Tazz: He's a good looking guy, he's got a great body, chicks love him, he's a stud, Cole!

John: See? Fucking foolproof. People Magazine didn't invite Tazz to their gay brunch where they sit around and quibble over whose cleft chin is sexier than whose dimples, which explains why Test has never won Sexiest Man Alive honors. The whole thing is stupid. Call me when Maxim ranks the 100 Sexiest Women in the World. Now, there's something that benefits society. And by 'benefits society,' I mean makes me want to ...you know.

Jeff: And since I consider "society" to be the hand lotion and tissue manufacturers, that's completely accurate. The problem with the 100 Sexiest Women issue would be that people would care. Nobody gives a shit what order the 100 Sexiest Men is in, but if someone ranks Jennifer Lopez above Salma Hayek, I'm heading to their offices with a shotgun.

R.I.P O.D.B

Rob: One of the good ones left us this week as Big Baby Jesus was taken to be with Little Baby Jesus. When a man like Old Dirty Bastard passes away, we should take time to reflect. And then we should make a lot of jokes. Even if they're obvious, it's a sign of respect (or disrespect, whatever) and the effort should be made. Even when it's easy, it's still kind of funny.

Rick James: I'm dead, bitch!

Rob: See what I mean. We owe ODB the same courtesy. He did more than entertain us, he left us words to live by:

"She flew in like calm breeze
Tall brown skin her weave like palm trees
I went coconuts
Dipped my Dunkin' between your Donut
Don't want it if it ain't no slut, bitch!"

John: The first of the Wu-Tang to fall. First soldier down. The news reports say ODB's autopsy was inconclusive. That's probably because the coroner was looking for bullet shells and entry points. When he didn't find any, he probably got confused.
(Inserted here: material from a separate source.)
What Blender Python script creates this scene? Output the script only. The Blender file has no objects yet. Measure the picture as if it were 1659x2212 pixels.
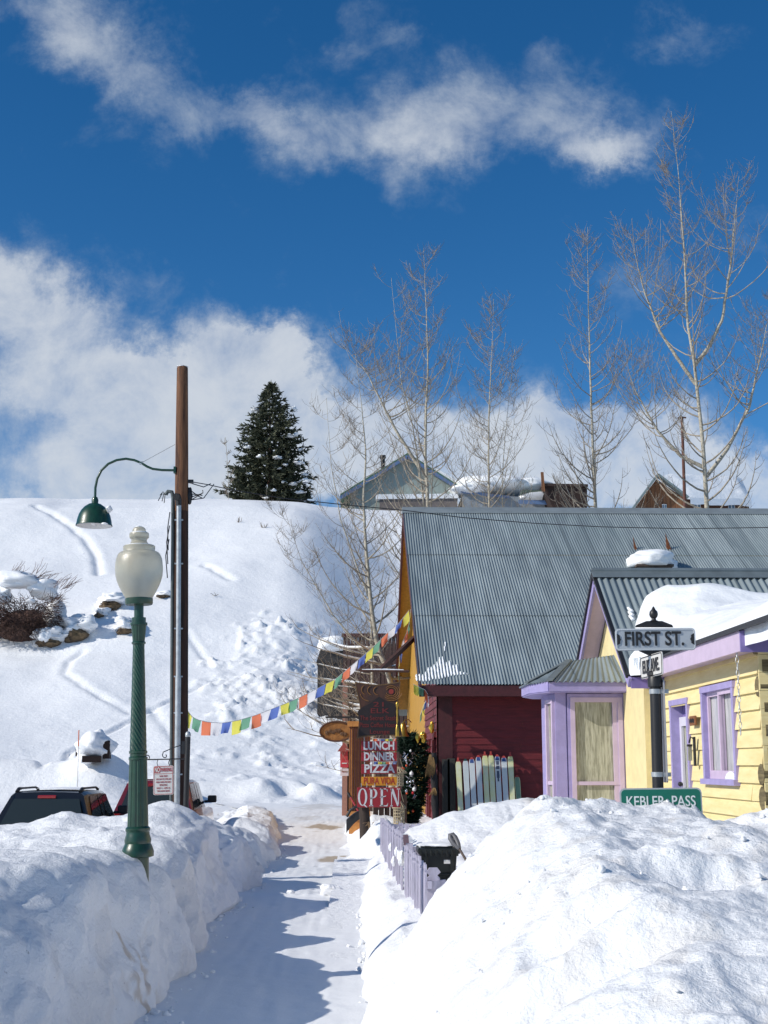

Jeff: It's a shame that Old Dirty Bastard never got to be old. He tried to make up for it in his short time on Earth by being as dirty and bastardy as possible, but it's just not the same. The news coverage was pretty funny since none of the anchors would tell you what ODB stood for. If I ever do anything newsworthy I'm changing my name to Shitface Tittyfucker just to see how Dan Rather tackles it.